▶ Supplied information:
● ● ●

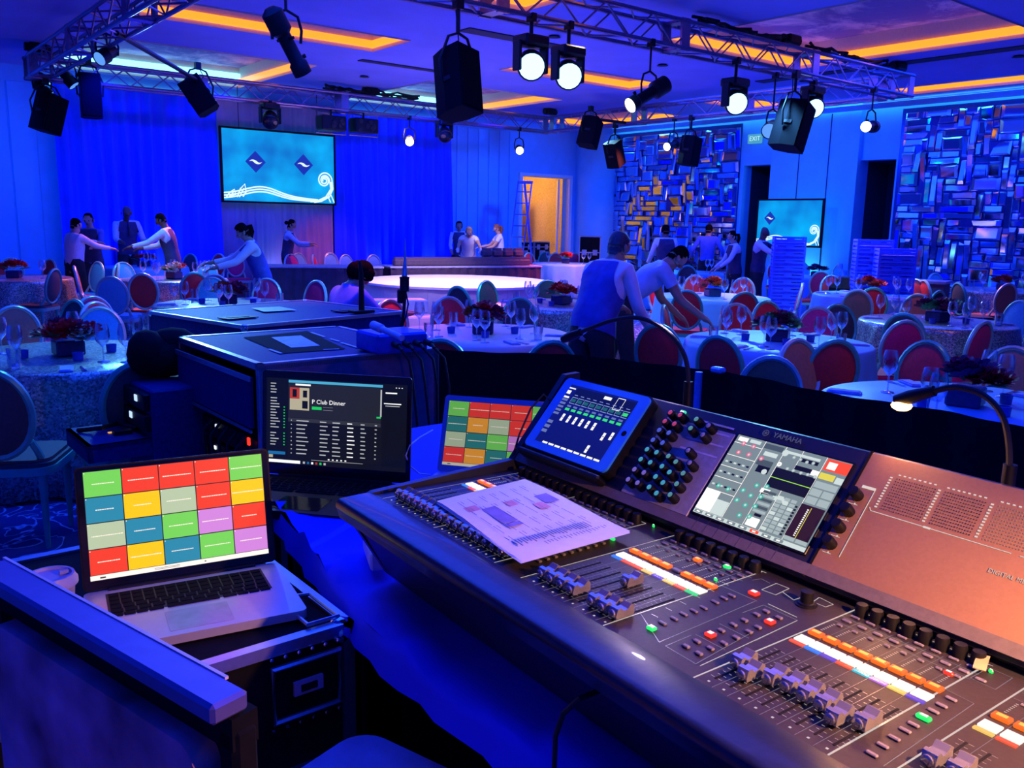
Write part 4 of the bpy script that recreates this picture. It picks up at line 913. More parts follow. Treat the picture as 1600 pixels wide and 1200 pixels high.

● ● ●

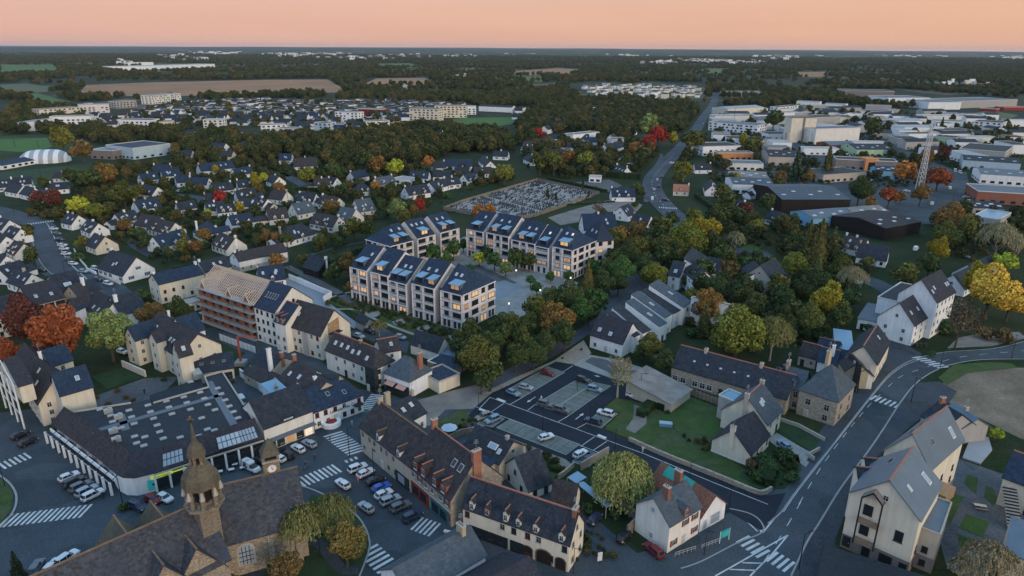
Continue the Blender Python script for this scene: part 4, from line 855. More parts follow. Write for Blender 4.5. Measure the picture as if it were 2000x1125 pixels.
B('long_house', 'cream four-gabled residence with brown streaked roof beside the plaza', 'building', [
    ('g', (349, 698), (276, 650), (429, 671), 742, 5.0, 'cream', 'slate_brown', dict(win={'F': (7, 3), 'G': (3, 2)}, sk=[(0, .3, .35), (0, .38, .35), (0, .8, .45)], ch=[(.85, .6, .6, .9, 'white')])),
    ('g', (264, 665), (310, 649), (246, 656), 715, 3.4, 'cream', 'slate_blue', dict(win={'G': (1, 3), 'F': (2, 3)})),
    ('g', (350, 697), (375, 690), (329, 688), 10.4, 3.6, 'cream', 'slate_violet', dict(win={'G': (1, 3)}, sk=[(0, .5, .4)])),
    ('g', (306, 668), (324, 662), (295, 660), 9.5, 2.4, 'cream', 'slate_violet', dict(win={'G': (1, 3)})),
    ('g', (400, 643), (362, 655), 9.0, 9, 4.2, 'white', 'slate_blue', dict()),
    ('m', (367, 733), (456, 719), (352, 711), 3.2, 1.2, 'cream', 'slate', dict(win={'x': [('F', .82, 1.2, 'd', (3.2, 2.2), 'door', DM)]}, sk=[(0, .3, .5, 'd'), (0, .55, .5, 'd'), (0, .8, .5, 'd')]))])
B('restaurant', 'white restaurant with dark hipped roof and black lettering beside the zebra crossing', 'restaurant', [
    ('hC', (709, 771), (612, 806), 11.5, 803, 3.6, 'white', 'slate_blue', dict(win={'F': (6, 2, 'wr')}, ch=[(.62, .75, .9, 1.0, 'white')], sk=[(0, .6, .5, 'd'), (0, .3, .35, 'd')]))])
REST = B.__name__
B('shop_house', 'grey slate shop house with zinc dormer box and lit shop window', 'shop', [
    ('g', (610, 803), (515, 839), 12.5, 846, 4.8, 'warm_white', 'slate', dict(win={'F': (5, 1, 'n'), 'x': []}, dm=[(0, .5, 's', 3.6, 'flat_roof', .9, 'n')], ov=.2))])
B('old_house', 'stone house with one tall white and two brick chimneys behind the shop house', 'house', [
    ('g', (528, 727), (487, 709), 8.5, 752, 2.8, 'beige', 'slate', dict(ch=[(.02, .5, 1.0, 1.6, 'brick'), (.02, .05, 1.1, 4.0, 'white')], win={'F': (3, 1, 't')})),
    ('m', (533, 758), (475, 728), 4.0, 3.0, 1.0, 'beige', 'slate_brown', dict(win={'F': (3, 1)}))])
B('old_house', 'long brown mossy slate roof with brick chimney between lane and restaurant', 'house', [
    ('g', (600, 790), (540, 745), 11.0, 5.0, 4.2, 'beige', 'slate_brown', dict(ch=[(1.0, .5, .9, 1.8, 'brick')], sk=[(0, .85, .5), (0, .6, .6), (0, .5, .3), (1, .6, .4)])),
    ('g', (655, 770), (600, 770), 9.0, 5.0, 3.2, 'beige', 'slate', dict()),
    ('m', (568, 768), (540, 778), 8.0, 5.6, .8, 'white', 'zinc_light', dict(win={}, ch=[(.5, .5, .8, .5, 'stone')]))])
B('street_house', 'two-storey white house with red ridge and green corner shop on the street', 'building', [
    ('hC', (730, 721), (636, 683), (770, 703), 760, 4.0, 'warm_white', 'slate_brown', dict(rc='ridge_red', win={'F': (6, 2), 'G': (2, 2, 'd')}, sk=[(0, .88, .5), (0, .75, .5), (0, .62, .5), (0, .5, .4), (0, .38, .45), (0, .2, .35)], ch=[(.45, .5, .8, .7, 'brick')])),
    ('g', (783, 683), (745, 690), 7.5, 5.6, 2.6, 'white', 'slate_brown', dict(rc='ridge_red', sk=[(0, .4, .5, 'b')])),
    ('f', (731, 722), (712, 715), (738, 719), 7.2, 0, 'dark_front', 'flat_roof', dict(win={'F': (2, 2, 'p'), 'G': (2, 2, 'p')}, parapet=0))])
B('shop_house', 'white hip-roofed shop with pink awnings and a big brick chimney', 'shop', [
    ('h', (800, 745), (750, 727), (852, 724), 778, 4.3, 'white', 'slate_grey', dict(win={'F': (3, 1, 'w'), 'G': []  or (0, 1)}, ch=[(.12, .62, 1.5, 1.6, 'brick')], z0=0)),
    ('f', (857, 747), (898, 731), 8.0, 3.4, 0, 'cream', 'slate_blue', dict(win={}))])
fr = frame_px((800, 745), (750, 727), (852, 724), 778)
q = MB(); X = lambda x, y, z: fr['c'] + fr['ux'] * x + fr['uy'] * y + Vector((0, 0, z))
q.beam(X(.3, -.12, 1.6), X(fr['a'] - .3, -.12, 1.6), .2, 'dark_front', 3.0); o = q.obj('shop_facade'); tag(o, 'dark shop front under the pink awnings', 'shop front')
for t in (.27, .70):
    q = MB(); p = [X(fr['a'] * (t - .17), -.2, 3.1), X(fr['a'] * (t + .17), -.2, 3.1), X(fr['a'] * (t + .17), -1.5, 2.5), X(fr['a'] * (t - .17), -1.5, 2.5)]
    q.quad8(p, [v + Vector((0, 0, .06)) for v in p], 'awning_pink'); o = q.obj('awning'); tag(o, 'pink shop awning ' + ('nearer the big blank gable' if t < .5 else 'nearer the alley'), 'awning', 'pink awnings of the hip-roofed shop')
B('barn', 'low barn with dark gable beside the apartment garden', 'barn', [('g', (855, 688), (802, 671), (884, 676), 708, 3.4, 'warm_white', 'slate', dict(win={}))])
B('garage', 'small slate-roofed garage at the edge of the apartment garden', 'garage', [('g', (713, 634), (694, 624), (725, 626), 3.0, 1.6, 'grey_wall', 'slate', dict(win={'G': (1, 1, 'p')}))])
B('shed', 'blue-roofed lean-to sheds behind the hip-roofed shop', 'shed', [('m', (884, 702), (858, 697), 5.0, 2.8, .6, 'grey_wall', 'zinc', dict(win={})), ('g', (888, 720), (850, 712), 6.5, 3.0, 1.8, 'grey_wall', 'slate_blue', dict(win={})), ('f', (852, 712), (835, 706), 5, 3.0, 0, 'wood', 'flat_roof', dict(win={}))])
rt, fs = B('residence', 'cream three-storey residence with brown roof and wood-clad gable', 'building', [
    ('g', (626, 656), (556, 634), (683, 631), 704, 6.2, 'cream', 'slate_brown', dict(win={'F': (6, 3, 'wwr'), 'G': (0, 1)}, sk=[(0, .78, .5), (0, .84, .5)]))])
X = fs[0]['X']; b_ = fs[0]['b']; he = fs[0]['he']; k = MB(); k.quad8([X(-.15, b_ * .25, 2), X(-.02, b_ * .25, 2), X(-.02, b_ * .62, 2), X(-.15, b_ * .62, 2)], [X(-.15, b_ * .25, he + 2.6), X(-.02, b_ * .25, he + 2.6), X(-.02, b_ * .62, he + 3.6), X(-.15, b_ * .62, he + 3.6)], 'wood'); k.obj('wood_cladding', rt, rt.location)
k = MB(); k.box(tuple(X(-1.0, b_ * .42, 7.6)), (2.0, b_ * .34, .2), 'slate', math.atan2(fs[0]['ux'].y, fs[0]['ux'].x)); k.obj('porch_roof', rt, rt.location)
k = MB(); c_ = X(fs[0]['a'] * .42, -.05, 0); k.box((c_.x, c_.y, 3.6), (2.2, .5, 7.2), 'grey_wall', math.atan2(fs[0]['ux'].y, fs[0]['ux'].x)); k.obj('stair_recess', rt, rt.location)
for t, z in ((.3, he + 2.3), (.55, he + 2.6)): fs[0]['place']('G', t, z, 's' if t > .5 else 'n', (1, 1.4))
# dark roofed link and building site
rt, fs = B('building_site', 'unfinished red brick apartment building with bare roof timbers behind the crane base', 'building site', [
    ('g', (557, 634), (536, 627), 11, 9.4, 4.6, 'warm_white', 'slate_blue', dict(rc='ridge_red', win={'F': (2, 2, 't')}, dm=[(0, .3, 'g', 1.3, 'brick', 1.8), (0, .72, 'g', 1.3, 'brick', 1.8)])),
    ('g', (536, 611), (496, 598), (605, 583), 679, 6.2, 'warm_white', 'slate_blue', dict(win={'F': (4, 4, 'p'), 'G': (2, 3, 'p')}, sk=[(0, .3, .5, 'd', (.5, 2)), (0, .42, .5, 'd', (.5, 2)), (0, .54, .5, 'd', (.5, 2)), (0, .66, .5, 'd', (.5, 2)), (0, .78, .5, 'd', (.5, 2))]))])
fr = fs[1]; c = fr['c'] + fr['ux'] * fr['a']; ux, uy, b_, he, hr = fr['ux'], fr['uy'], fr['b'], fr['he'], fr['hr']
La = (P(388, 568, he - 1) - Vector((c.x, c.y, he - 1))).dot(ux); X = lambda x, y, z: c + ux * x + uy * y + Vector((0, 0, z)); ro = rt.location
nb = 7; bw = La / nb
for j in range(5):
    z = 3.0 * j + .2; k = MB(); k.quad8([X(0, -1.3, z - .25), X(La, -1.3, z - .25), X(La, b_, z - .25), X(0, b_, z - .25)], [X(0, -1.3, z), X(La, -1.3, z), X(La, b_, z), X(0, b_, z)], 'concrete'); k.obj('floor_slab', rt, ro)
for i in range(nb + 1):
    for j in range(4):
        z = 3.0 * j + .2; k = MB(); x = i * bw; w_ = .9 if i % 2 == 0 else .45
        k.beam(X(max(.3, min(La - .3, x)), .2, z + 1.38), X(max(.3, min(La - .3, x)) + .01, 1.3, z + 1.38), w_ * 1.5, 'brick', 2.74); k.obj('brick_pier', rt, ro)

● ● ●

▶ Exercise details: From the material above, gather all lines that include the string "follow" and copy them.

▶ Full output:
Write part 4 of the bpy script that recreates this picture. It picks up at line 913. More parts follow. Treat the picture as 1600 pixels wide and 1200 pixels high.
Continue the Blender Python script for this scene: part 4, from line 855. More parts follow. Write for Blender 4.5. Measure the picture as if it were 2000x1125 pixels.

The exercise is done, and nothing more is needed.